The answer to love is "yes"

Can I speak of summer? The air is perfect. The sun makes me flush when entering a room. It’s very much like first love, at least how I know it to be.

The romance came flooding back to me at a weekend concert. Exactly the kind of romance I’ve been chasing the past  year. It had nothing to do with a guy. It was the cyclical turn of evening and that soft blue light on the horizon that made me reach for a word like “perfection” but land only near it. It was a crowd voicing a melody by heart. It was not being alone.

It’s was the very last thing expected, at least that’s how all the stories start, when love happens. They tell the story of how they met:

“I was just going to the grocery store in sweats..you know…not caring at all how I looked in the RedBox line…”

Or,

“We were at this wedding…”

Or,

“We were such good friends, I never considered it. He just kept coming over and making me sandwiches and that’s when I realized it.”

Love is like that lost sock you had entirely forgotten about, then out of the wild blue mystery, it appears in the oddest of places, and you say “There you are” almost like you knew it would be.  One of the better parts of being single is that you can revel in the stories of others without the disappointing experience of comparing it to your own. Because to you, it hasn’t happened yet.

I know this sounds strange, but something I’ve missed about myself, something I used to do better was getting lost in other people’s stories. I felt more deeply. I connected more tenderly with beauty. I meditated on truth.

I think I am coming home to that part of myself

This past year has been littered with sadness in love. And having a heart has felt more like scraping gum off the pavement. It’s hard, and I just don’t want to do it anymore. I tried the unfeeling side of myself, the side that doesn’t care about people’s loves or hopes, the kind that doesn’t wonder in God-sized dreams because displacing those emotions seemed wiser, a conservation of energy. My logical side went into overdrive, making everything around me turn cold.

There were times this year that I wanted to check my own pulse. What does that mean to you? For me it’s facing the decision to feel again.

More a wanderer than a settle-down-and-stay, the trouble is you can start to lose yourself. The soil under your roots grows thin, and setbacks and delays can rattle your cage. Love’s pull on our hearts is revolutionary, and something to take in. It brings us back from the dead and grants the supernatural power to do something categorically unwise. That is to hope, however many times we will scrape off the pavement what is left, we will learn how love’s meant to stick. One day it will.

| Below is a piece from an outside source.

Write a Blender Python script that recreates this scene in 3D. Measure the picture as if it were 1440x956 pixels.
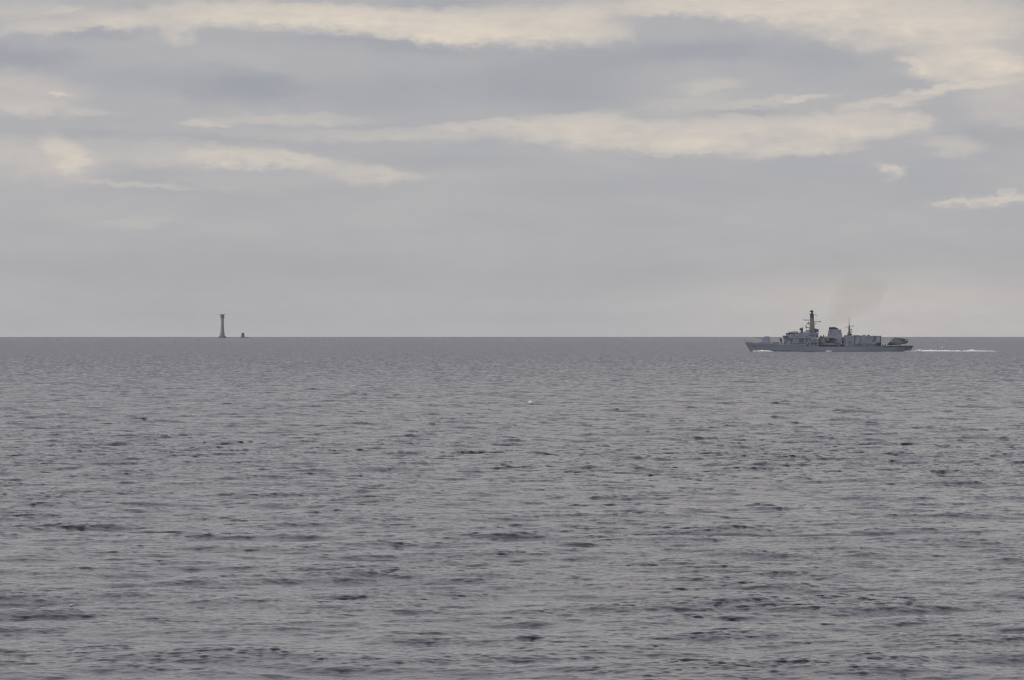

Have you chased love down, held it in your wild hands, even for a second, then let it go?

Or did you protect yourself, cut losses, do the practical thing and settle into the slow drift everyone else follows. Did you taste something good in it? Of course you did. Dear God, don’t give up. Focus. Don’t become another one of those fools who leans back to far in critic’s chair and lets life slip out from beneath her. Put your ear up against the pulse of love and stay alive. Let it sing you to sleep in all your worry. Take deep long breaths that reach past the shallows of what your bank account can buy and your career can secure.

When you listen, your thoughts of despair cannot crowd out another’s voice. God has meant us all for relationship. Don’t give into that penchant for running. Stay and sit in being known, and your fears will start to unravel. Your fears will be undone and God alone will begin to make the sad things, the hard things, and the wayward paths straight beneath your feet. Because he’s God, you know.

Don’t hedge in the wildness of his Spirit in you

Let him instruct, correct, guide and delight exactly how he wants to. He wants you relish the moments when you feel alive. He wants you to stay in the fight and more than ever, he wants your heart to feel. There’s nothing he loves more than you. And when it all starts to sound like happy self talk, just remember what’s been done.

He took the last option left on the table so you could have the guest seat. He listened to other’s pain. He sat in the messy emotion of humanity had had relationship with fickle friends and foolishly longwinded people who would drive you halfway to crazy town. He loves you like breathing, so you don’t need to hold your breath anymore. The answer to love is yes. He chose to be your father. Be his child.